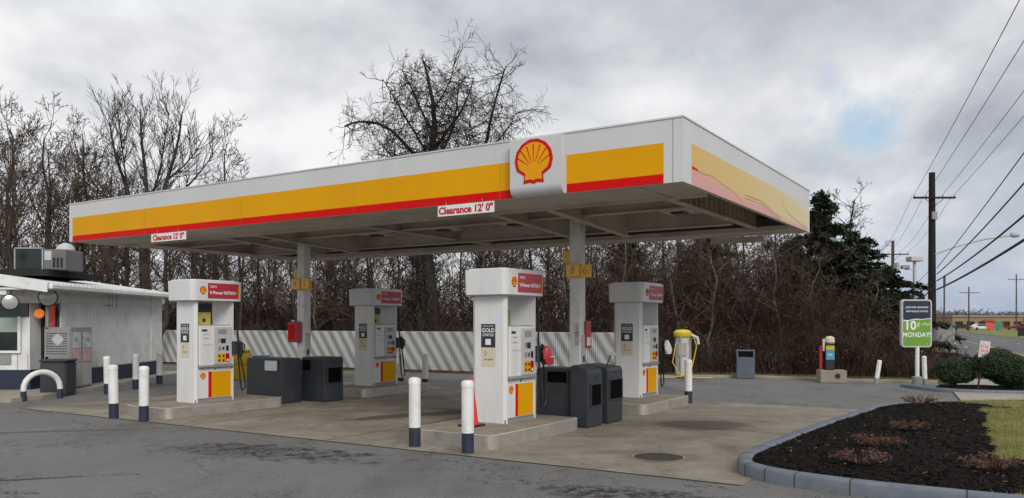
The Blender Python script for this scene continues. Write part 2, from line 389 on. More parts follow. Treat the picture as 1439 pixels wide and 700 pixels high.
# ------------------------------------------------------------------ ground, lot, road
def sheet(name, poly, z, m, kind='structure', sub=None):
    mb = MB(); mb.add([(x, y, z) for x, y in poly], [tuple(range(len(poly)))]); return tag(mb.obj(name, m), kind=kind)
g = MB(); n = 24
ys = [-60, 60, 150, 260, 420, 900]; xs = [-900, -200, -60, 20, 80, 200, 900]
g.add([(x, y, -.03) for y in ys for x in xs], [(j * 7 + i, j * 7 + i + 1, (j + 1) * 7 + i + 1, (j + 1) * 7 + i) for j in range(5) for i in range(6)])
tag(g.obj('ground', 'litter'), kind='structure')
sheet('parking_lot', [(-40, -25), (40, -25), (16.2, 20.5), (12.0, 22.9), (9.5, 23.8), (7.5, 25.3), (3, 25.4), (-6, 28.8), (-10.6, 30.5), (-14, 33), (-40, 45)], 0, 'asphalt')
pad = [S(13.4, -1.35), S(-1.1, -1.2), S(-1.1, 7.45), S(13.4, 7.45)]
sheet('concrete_pad', [(p.x, p.y) for p in pad], .004, 'concrete')
# saw joints across the pad
mb = MB()
for s_ in (5.0, 8.2, 11.2): 
    a, b = S(s_, -1.2), S(s_ + .008, 7.4); X = Matrix.Translation(S(s_, 0)) @ Matrix.Rotation(SA, 4, 'Z'); mb.box(-.009, .009, -1.2, 7.4, .0045, .0055, 0, X)
for t_ in (3.1,):
    X = Matrix.Translation(S(0, t_)) @ Matrix.Rotation(SA, 4, 'Z'); mb.box(-13.3, 1.0, -.009, .009, .0045, .0056, 0, X)
X = Matrix.Translation(S(0, 0)) @ Matrix.Rotation(SA, 4, 'Z'); mb.prism([(-13.4, -1.375), (1.1, -1.225), (1.1, -1.195), (-13.4, -1.345)], .0045, .0058, 0, X)
tag(mb.obj('pad_joints', mat('joint_dirt', (.045, .04, .034), .9, .4, 8)), kind='structure')
# main road (runs off along the pole line)
rd = lambda off, y: (off + .469 * y, y)
sheet('road', [rd(3.4, -30), rd(13.5, -30), rd(13.5, 300), rd(3.4, 300)], .006, 'road')
mk = MB()
for o_ in (6.75, 6.95):
    a, b, c, d = rd(o_, -20), rd(o_ + .10, -20), rd(o_ + .10, 290), rd(o_, 290); mk.add([(*p, .010) for p in (a, b, c, d)], [(0, 1, 2, 3)])
tag(mk.obj('road_centre_lines', mat('road_yellow', (.42, .30, .10), .8, .2)), kind='structure')
mk = MB()
for y in range(10, 200, 9):
    for o_ in (5.1, 10.2):
        a, b, c, d = rd(o_, y), rd(o_ + .12, y), rd(o_ + .12, y + 3), rd(o_, y + 3); mk.add([(*p, .010) for p in (a, b, c, d)], [(0, 1, 2, 3)])
tag(mk.obj('road_lane_marks', mat('road_white', (.5, .5, .48), .8, .2)), kind='structure')
sheet('sidewalk', [rd(1.5, -30), rd(3.1, -30), rd(3.1, 60), rd(1.5, 60)], .03, 'sidewalk')
sheet('driveway_apron', [(12.9, 19.0), (19.5, 16.6), (22, 22), (13.2, 21.6)], .034, 'sidewalk')
sheet('verge', [rd(13.8, 30), rd(80, 30), rd(80, 300), rd(13.8, 300)], -.006, 'lawn')
sheet('roadside_grass', [(9.5, 24.2), (16, 21.5), (19.5, 40), (27, 60), (22, 60), (12, 30)], -.010, 'lawn')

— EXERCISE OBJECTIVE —
In your copy, leave out the pictures and reproduce the material above exactly.

— TASK RESULT —
The Blender Python script for this scene continues. Write part 2, from line 389 on. More parts follow. Treat the picture as 1439 pixels wide and 700 pixels high.
# ------------------------------------------------------------------ ground, lot, road
def sheet(name, poly, z, m, kind='structure', sub=None):
    mb = MB(); mb.add([(x, y, z) for x, y in poly], [tuple(range(len(poly)))]); return tag(mb.obj(name, m), kind=kind)
g = MB(); n = 24
ys = [-60, 60, 150, 260, 420, 900]; xs = [-900, -200, -60, 20, 80, 200, 900]
g.add([(x, y, -.03) for y in ys for x in xs], [(j * 7 + i, j * 7 + i + 1, (j + 1) * 7 + i + 1, (j + 1) * 7 + i) for j in range(5) for i in range(6)])
tag(g.obj('ground', 'litter'), kind='structure')
sheet('parking_lot', [(-40, -25), (40, -25), (16.2, 20.5), (12.0, 22.9), (9.5, 23.8), (7.5, 25.3), (3, 25.4), (-6, 28.8), (-10.6, 30.5), (-14, 33), (-40, 45)], 0, 'asphalt')
pad = [S(13.4, -1.35), S(-1.1, -1.2), S(-1.1, 7.45), S(13.4, 7.45)]
sheet('concrete_pad', [(p.x, p.y) for p in pad], .004, 'concrete')
# saw joints across the pad
mb = MB()
for s_ in (5.0, 8.2, 11.2): 
    a, b = S(s_, -1.2), S(s_ + .008, 7.4); X = Matrix.Translation(S(s_, 0)) @ Matrix.Rotation(SA, 4, 'Z'); mb.box(-.009, .009, -1.2, 7.4, .0045, .0055, 0, X)
for t_ in (3.1,):
    X = Matrix.Translation(S(0, t_)) @ Matrix.Rotation(SA, 4, 'Z'); mb.box(-13.3, 1.0, -.009, .009, .0045, .0056, 0, X)
X = Matrix.Translation(S(0, 0)) @ Matrix.Rotation(SA, 4, 'Z'); mb.prism([(-13.4, -1.375), (1.1, -1.225), (1.1, -1.195), (-13.4, -1.345)], .0045, .0058, 0, X)
tag(mb.obj('pad_joints', mat('joint_dirt', (.045, .04, .034), .9, .4, 8)), kind='structure')
# main road (runs off along the pole line)
rd = lambda off, y: (off + .469 * y, y)
sheet('road', [rd(3.4, -30), rd(13.5, -30), rd(13.5, 300), rd(3.4, 300)], .006, 'road')
mk = MB()
for o_ in (6.75, 6.95):
    a, b, c, d = rd(o_, -20), rd(o_ + .10, -20), rd(o_ + .10, 290), rd(o_, 290); mk.add([(*p, .010) for p in (a, b, c, d)], [(0, 1, 2, 3)])
tag(mk.obj('road_centre_lines', mat('road_yellow', (.42, .30, .10), .8, .2)), kind='structure')
mk = MB()
for y in range(10, 200, 9):
    for o_ in (5.1, 10.2):
        a, b, c, d = rd(o_, y), rd(o_ + .12, y), rd(o_ + .12, y + 3), rd(o_, y + 3); mk.add([(*p, .010) for p in (a, b, c, d)], [(0, 1, 2, 3)])
tag(mk.obj('road_lane_marks', mat('road_white', (.5, .5, .48), .8, .2)), kind='structure')
sheet('sidewalk', [rd(1.5, -30), rd(3.1, -30), rd(3.1, 60), rd(1.5, 60)], .03, 'sidewalk')
sheet('driveway_apron', [(12.9, 19.0), (19.5, 16.6), (22, 22), (13.2, 21.6)], .034, 'sidewalk')
sheet('verge', [rd(13.8, 30), rd(80, 30), rd(80, 300), rd(13.8, 300)], -.006, 'lawn')
sheet('roadside_grass', [(9.5, 24.2), (16, 21.5), (19.5, 40), (27, 60), (22, 60), (12, 30)], -.010, 'lawn')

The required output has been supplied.